### Set task:
Collect each line holding the string "plain".

### Recorded information:
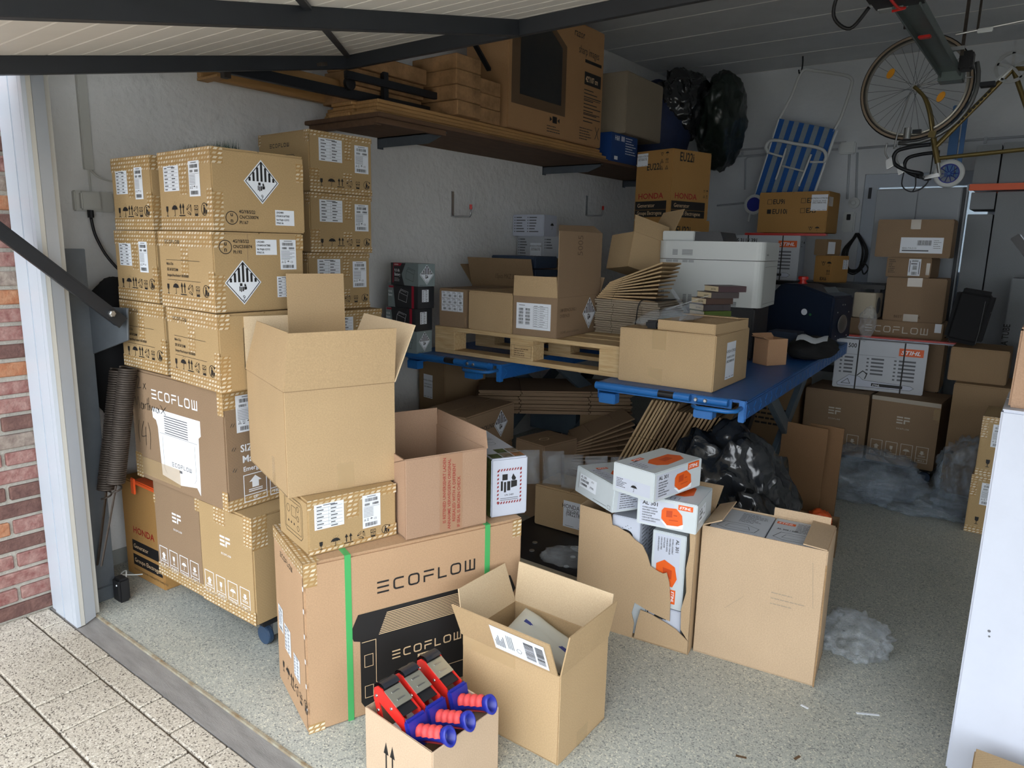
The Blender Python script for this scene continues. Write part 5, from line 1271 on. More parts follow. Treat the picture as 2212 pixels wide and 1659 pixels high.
flap(b, 'L', .17, 98, K_OLD, tr0=-.015, tr1=.02); flap(b, 'r', .16, 96, K_OLD); flap(b, 'R', .16, 165, K_OLD); flap(b, 'l', .16, 130, K_OLD)
d = Dw(); d.text('15pcs MKZ 33 1000', .2, .25, .028, 0, .7, .2); d.on(((-.003,.5,0),(0,-1,0),(0,0,1),(-1,0,0)), 'handwriting', INKB, b.o, .012)
carton('blue_box', 'dark blue flat box, upper one in the open carton by the wall', (-2.44,3.44,1.315,88,.22,.34,.07), DBLUE, flaps=False, group='dark blue flat boxes')
carton('blue_box', 'dark blue flat box, lower one in the open carton by the wall', (-2.43,3.43,1.007,88,.23,.36,.30), DBLUE, flaps=False, group='dark blue flat boxes')
def bars_text(b, face, cols, n, seed):
    U, V = b.U(face), b.h; d = Dw()
    for c in range(cols):
        for i in range(n):
            v = V*(.84-.13*i); u = U*(.06+c*.42); d.rect(u, v, u+U*.03, v+V*.05); random.seed(seed+c*9+i); d.rect(u+U*.06, v, u+U*(.06+random.uniform(.16, .3)), v+V*.05)
    b.put(d, face, 'print', INKS, 1)
b = carton('charger_carton', 'white charger carton, upper of two at the wall behind the open carton', (-2.93,4.22,1.512,96,.20,.255,.150), WHITEC, flaps=False, group='white cartons at the left wall'); bars_text(b, 'L', 2, 6, 1); d = Dw(); icon(d, 'umbrella', .1, .05, .05); b.put(d, 'R', 'umbrella_mark', INK, 1)
b = carton('charger_carton', 'silver charger carton with a small barcode, lower of two at the wall', (-2.915,4.20,1.36,80,.24,.27,.151), STIHLG, flaps=False, group='white cartons at the left wall'); bars_text(b, 'L', 1, 7, 4); label(b, 'L', .14, .01, .11, .095, 3, 'oil'); bars_text(b, 'R', 1, 4, 3)
carton('plain_carton', 'plain brown carton under the two white cartons at the left wall', (-2.90,4.19,.8508,88,.27,.28,.508), K_OLD)
# carton tipped open at the back of the pallet, on the folded cartons
b = open_carton('tipped_carton', 'empty tan carton tipped towards the printer with one long flap up', (-1.93,3.62,1.345,70,.26,.2,.20), K_TAN); b.o.rotation_euler = (rad(-6), rad(14), rad(66))
flap(b, 'r', .24, 108, K_TAN, tr0=.0, tr1=.02); flap(b, 'R', .10, 80, K_TAN)
# ------------------------------------------------------------------ flattened cartons
SHEET = {}
ORD = ('first','second','third','fourth','fifth','sixth','seventh','eighth','ninth','tenth','eleventh','twelfth','thirteenth','fourteenth','fifteenth','sixteenth','seventeenth','eighteenth','nineteenth','twentieth')
def flat_carton(lbl, group, loc, rot, L, W, t=.009, m=None):
    """one flattened carton: two layers of board with a folded edge, flap slots along the side"""
    key = (L, W, t, m.name if m else '')
    if key not in SHEET:
        g = G(); k = t*.46
        for z in (0, t-k):
            g.box(0, 0, z, L*.27, W, z+k); g.box(L*.275, 0, z, L*.725, W*.99, z+k); g.box(L*.73, 0, z, L, W, z+k)
        g.tube([(L*.002, .002, t/2), (L*.002, W-.002, t/2)], t*.5, 6)
        o = g.build('flattened_carton', m or K_OLD); SHEET[key] = o
    else:
        o = SHEET[key].copy(); COL.objects.link(o)
    o.location = loc; o.rotation_euler = rot; tag(o, lbl, 'flattened carton', group); return o
def stack_flat(lbl, group, x, y, z, rz, n, L, W, t, m=None, jit=.012, seed=1):
    r = random.Random(seed)
    for i in range(n):
        flat_carton(lbl.replace('#', ORD[n-1-i]), group, (x+r.uniform(-jit, jit), y+r.uniform(-jit, jit), z+i*(t+.0024)), (0, 0, rad(rz+r.uniform(-1.2, 1.2))), L, W, t, m)
# big stack under the pallet, standing on a plain carton
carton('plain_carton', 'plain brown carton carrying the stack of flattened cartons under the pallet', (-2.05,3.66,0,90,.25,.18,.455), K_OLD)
stack_flat('flattened carton, # from the top of the wide stack under the pallet', 'wide stack of flattened cartons under the pallet', -2.66, 3.20, .4565, 38, 12, .92, .42, .0095, K_BROWN, seed=3)
# grey-brown bundle on the pallet beside the printer
stack_flat('flattened carton, # from the top of the bound stack on the pallet', 'bound stack of flattened cartons on the pallet', -1.94, 3.30, 1.0015, 2, 16, .36, .32, .0088, K_GREY, .006, 5)
e = empty('binding_cord', (-1.70, 3.29, 1.0)); tag(e, 'dark cord around the bound stack of flattened cartons on the pallet', 'cord'); G().tube(curve([(0,-.004,.002),(.01,-.006,.08),(.03,-.004,.182),(.07,.1,.182),(.09,.3,.183)]), .003, 6).build('loop', INK, e)
# fanned cartons above it
for i in range(10):
    flat_carton(f'folded carton, {ORD[9-i]} from the top of the fan on the pallet', 'fanned folded cartons on the pallet', (-1.93+.006*i, 3.29+.004*i, 1.184+.0085*i), (rad(-1.5), rad(2-2.6*i), rad(12-1.0*i)), .31, .25, .0075, K_TAN)
# fan below the wide stack
for i in range(14):
    flat_carton(f'folded carton, {ORD[13-i]} from the top of the fanned bundle below the pallet', 'fanned bundle under the pallet', (-1.98, 3.14+.008*i, .225+.0125*i), (0, rad(24-3.6*i), rad(44)), .34, .25, .008, K_BROWN)
carton('plain_carton', 'plain brown carton under the fanned bundle beneath the pallet', (-1.72,3.12,0,125,.3,.28,.19), K_OLD)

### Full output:
carton('plain_carton', 'plain brown carton under the two white cartons at the left wall', (-2.90,4.19,.8508,88,.27,.28,.508), K_OLD)
# big stack under the pallet, standing on a plain carton
carton('plain_carton', 'plain brown carton carrying the stack of flattened cartons under the pallet', (-2.05,3.66,0,90,.25,.18,.455), K_OLD)
carton('plain_carton', 'plain brown carton under the fanned bundle beneath the pallet', (-1.72,3.12,0,125,.3,.28,.19), K_OLD)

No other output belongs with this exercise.